Question

use synthetic division to find $(x^{2} + 3x - 10) \div (x - 2)$. write your answer in the form $q(x) + \frac{r}{d(x)}$, where $q(x)$ is a polynomial, $r$ is an integer, and $d(x)$ is a linear polynomial. simplify any fractions.

Explanation:

Step1: Identify the root of the divisor

For the divisor \(x - 2\), set \(x - 2 = 0\), so \(x = 2\). We will use 2 in synthetic division.

Step2: Set up synthetic division

The coefficients of the dividend \(x^{2}+3x - 10\) are 1 (for \(x^{2}\)), 3 (for \(x\)), and - 10 (constant term). So we set up the synthetic division as:
\[

$$\begin{array}{r|rrr} 2 & 1 & 3 & - 10\\ & & 2 & 10\\ \hline & 1 & 5 & 0\\ \end{array}$$

\]
The first number 1 (below the line) is the coefficient of \(x\) in the quotient, 5 is the constant term of the quotient, and 0 is the remainder.

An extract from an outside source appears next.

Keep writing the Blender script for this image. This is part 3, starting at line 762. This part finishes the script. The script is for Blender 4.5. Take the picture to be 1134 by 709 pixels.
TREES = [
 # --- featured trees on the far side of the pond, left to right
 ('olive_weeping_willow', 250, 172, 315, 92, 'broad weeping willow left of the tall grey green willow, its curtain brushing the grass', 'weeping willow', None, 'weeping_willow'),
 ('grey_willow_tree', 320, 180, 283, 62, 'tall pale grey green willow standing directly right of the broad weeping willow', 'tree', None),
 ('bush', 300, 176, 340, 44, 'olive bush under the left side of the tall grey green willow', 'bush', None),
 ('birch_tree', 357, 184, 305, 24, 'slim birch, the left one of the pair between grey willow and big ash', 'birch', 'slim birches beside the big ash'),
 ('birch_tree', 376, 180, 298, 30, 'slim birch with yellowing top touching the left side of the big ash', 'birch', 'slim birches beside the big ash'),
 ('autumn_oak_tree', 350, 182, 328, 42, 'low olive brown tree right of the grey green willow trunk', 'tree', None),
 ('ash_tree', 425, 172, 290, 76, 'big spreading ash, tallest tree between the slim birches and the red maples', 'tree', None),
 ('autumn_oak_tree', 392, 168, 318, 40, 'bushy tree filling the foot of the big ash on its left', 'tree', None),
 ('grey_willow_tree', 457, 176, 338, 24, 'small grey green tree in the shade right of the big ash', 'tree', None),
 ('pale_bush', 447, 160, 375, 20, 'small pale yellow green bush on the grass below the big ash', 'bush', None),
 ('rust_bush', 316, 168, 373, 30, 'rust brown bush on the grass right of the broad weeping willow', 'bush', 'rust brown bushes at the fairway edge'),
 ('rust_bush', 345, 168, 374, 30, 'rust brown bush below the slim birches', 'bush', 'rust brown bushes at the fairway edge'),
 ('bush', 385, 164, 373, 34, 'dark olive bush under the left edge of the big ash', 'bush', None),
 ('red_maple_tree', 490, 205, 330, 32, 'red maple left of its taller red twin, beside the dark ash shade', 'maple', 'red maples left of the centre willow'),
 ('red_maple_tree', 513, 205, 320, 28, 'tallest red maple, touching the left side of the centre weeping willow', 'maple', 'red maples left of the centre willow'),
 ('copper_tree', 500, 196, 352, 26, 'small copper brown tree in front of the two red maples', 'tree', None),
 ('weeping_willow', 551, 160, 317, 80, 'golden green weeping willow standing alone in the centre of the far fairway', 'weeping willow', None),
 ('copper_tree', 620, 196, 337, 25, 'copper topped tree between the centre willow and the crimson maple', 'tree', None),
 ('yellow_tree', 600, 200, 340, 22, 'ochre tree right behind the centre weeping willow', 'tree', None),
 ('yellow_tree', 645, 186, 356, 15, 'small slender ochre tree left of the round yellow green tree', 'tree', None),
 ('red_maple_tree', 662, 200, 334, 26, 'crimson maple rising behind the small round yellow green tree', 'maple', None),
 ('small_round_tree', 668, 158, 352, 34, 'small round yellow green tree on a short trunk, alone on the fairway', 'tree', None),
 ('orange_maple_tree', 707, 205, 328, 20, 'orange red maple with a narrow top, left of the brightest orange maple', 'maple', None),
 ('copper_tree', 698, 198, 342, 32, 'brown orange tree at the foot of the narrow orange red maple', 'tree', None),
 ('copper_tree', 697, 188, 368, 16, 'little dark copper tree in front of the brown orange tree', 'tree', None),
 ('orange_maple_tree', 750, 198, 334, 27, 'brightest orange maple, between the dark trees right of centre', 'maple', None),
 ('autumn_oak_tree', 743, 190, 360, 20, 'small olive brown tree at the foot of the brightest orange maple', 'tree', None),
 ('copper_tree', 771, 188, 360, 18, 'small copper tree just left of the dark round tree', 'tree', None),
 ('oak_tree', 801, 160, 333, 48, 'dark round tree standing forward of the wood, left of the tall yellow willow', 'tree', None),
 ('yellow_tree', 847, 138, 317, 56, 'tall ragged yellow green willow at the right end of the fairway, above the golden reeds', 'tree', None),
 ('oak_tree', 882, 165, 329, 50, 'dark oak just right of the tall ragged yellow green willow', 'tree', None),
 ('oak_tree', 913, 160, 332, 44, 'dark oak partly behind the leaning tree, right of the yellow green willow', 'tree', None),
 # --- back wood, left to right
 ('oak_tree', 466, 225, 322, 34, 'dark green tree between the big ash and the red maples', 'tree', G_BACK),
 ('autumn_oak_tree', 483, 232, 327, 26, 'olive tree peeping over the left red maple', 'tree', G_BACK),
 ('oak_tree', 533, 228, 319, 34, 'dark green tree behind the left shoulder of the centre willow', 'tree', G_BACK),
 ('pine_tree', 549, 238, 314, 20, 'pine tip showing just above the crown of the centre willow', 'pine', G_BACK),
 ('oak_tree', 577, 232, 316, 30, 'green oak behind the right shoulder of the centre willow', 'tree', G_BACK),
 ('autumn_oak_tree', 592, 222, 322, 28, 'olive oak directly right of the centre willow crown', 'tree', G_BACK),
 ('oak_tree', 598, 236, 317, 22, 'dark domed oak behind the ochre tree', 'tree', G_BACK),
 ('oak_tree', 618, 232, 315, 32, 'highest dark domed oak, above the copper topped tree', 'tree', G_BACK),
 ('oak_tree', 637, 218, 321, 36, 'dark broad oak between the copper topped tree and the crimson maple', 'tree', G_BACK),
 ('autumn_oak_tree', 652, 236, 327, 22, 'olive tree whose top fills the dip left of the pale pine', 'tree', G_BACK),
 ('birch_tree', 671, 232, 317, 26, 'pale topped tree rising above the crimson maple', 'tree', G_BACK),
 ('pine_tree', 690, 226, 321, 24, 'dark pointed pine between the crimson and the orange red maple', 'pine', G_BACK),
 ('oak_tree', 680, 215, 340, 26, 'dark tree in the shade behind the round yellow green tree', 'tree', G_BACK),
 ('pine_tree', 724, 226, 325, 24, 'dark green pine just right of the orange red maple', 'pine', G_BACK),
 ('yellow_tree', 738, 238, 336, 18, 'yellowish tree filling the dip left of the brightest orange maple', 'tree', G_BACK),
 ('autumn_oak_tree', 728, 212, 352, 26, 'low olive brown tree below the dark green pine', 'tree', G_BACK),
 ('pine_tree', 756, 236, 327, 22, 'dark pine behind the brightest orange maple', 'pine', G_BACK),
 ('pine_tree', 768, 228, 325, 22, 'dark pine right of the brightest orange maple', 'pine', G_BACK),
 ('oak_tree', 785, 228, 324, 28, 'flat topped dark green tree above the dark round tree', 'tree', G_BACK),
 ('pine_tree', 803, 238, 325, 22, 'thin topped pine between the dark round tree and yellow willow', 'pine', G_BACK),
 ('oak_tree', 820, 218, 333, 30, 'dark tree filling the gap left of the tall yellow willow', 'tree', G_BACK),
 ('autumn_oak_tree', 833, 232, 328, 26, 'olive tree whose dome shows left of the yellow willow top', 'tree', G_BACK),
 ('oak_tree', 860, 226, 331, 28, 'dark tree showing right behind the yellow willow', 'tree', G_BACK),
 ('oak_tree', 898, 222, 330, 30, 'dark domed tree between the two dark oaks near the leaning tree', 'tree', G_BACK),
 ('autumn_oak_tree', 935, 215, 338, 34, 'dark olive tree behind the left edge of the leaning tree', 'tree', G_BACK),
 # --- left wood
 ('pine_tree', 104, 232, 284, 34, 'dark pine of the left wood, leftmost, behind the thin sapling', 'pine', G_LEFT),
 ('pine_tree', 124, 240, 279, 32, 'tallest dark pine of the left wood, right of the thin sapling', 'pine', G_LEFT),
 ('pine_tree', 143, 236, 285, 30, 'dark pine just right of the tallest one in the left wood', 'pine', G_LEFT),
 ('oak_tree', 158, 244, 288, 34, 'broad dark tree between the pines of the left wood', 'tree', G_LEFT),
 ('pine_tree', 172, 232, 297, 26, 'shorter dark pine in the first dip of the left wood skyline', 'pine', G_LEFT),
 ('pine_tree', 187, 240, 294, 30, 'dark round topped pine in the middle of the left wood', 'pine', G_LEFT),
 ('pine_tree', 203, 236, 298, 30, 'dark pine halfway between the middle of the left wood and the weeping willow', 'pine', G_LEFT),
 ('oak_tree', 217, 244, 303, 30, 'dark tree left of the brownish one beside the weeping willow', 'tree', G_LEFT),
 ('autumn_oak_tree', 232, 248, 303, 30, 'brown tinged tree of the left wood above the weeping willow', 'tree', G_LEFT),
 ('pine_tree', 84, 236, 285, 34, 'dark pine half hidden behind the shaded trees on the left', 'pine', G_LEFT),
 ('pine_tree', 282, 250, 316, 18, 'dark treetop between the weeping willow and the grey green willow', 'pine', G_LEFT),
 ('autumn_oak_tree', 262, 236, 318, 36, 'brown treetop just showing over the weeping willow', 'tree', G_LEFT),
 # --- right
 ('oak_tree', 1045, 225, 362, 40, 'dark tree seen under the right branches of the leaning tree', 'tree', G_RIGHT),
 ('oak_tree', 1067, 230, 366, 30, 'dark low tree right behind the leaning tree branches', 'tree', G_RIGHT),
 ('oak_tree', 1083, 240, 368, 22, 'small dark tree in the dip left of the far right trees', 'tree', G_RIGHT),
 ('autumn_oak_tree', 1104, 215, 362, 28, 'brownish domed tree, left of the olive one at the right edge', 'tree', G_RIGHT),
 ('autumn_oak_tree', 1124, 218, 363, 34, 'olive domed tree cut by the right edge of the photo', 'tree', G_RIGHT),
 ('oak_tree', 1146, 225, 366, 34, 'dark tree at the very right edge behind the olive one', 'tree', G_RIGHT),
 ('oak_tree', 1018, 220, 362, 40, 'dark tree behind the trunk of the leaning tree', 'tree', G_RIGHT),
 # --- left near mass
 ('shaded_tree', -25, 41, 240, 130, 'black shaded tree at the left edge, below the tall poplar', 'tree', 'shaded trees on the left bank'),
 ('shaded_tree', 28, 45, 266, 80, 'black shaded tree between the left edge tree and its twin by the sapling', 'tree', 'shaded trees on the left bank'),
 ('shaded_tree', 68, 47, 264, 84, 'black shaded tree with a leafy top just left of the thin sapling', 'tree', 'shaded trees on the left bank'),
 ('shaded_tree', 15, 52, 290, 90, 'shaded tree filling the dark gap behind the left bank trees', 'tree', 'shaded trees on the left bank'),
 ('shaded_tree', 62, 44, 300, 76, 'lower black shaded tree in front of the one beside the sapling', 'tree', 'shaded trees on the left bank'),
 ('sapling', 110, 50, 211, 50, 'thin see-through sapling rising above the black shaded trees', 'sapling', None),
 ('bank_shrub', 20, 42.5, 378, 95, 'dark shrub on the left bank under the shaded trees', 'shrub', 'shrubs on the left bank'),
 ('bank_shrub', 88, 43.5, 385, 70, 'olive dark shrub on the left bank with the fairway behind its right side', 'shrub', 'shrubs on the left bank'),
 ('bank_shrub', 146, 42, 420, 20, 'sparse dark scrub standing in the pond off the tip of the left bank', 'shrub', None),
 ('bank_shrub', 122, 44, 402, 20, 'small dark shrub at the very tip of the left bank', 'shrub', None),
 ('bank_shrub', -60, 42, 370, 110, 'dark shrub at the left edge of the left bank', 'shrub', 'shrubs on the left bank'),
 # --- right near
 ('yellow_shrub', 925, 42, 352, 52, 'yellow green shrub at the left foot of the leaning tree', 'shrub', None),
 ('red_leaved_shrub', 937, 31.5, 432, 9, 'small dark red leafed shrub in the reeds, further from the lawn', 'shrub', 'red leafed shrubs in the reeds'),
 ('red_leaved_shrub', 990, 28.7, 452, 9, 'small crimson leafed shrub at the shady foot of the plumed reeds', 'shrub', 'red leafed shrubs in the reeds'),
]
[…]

Step3: Write the quotient and remainder

The quotient \(q(x)\) is \(x + 5\) (since the coefficients are 1 for \(x\) and 5 for the constant term) and the remainder \(r = 0\), and the divisor \(d(x)=x - 2\). So the result is \(q(x)+\frac{r}{d(x)}=(x + 5)+\frac{0}{x - 2}\) or simply \(x + 5\) (since \(\frac{0}{x - 2}=0\)).

Answer:

\(x + 5+\frac{0}{x - 2}\) (or \(x + 5\) as the remainder is 0)